Good overview. Do you also present a critical look at these companies’ history (the consequences of globalization, mismanagement etc.) or would you rather describe it a coffee table book? E.g. I do not think Lock & Co’s produce all of their hats in the UK any longer, at least my cap does not say so. Also, if there is one brand I would consider very British in its origin, it is or rather was Burberry´s, is the company in your presentation as well?


Who is the ‘we’ you sometimes speak of?
And you’ve guessed it, it’s me again what are you doing with special numbers of these books of yours, you must’ve decided by now!?


Love the cover and design aesthetic. Don’t know how you’ve managed to turn out three works this year and keep the day job (plus the design projects, the blog etc.). Whilst we are on the subject I have searched high and low for a good work on men’s tailoring – specifically the elements of how a garment is cut and constructed and how the finished article differs house to house. I understand that some (tailoring) houses may guard trade secrets but many elements would be generic. The interest is academic but I believe it would answer a market…

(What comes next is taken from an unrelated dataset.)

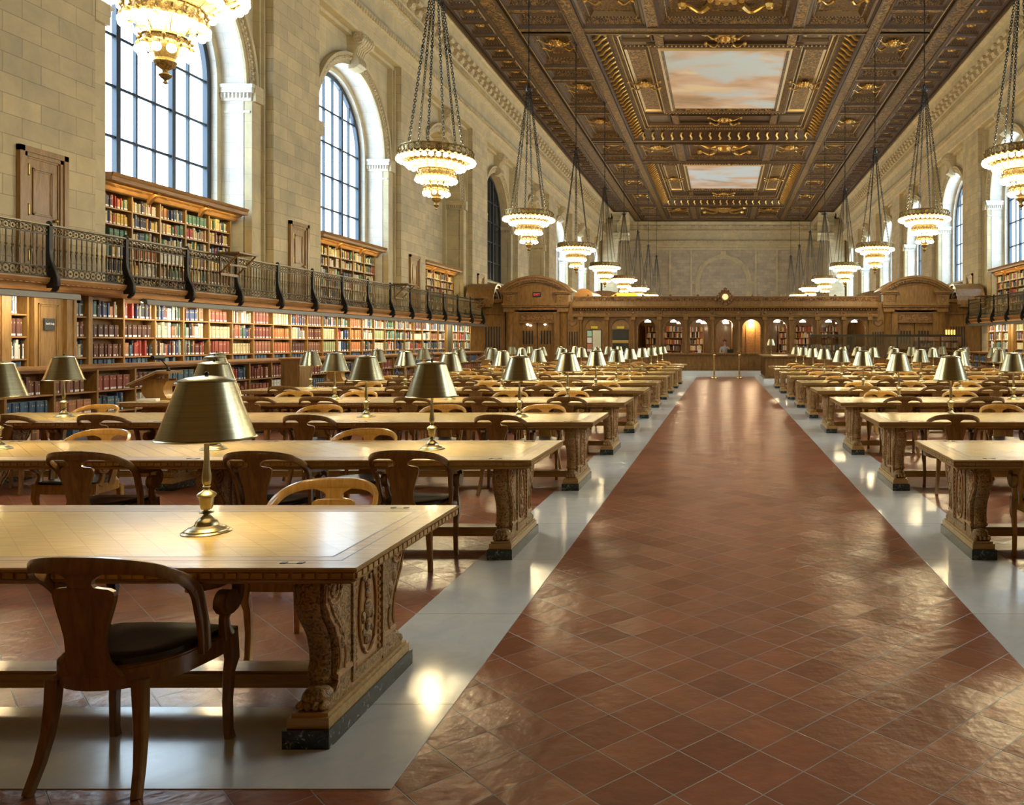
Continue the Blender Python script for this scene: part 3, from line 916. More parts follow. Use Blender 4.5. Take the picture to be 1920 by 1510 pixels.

I do not wish to undermine anyone’s current project but should the one you mention not go ahead perhaps a co-authored piece by you and a recently retired head cutter be something to consider? This mix would indeed be a winner, timing would also be perfect…


Dent’s quality has decreased significantly in recent years. This probably has to do with the fact that they’ve moved most of their production away from the UK. Surprised you featured them here.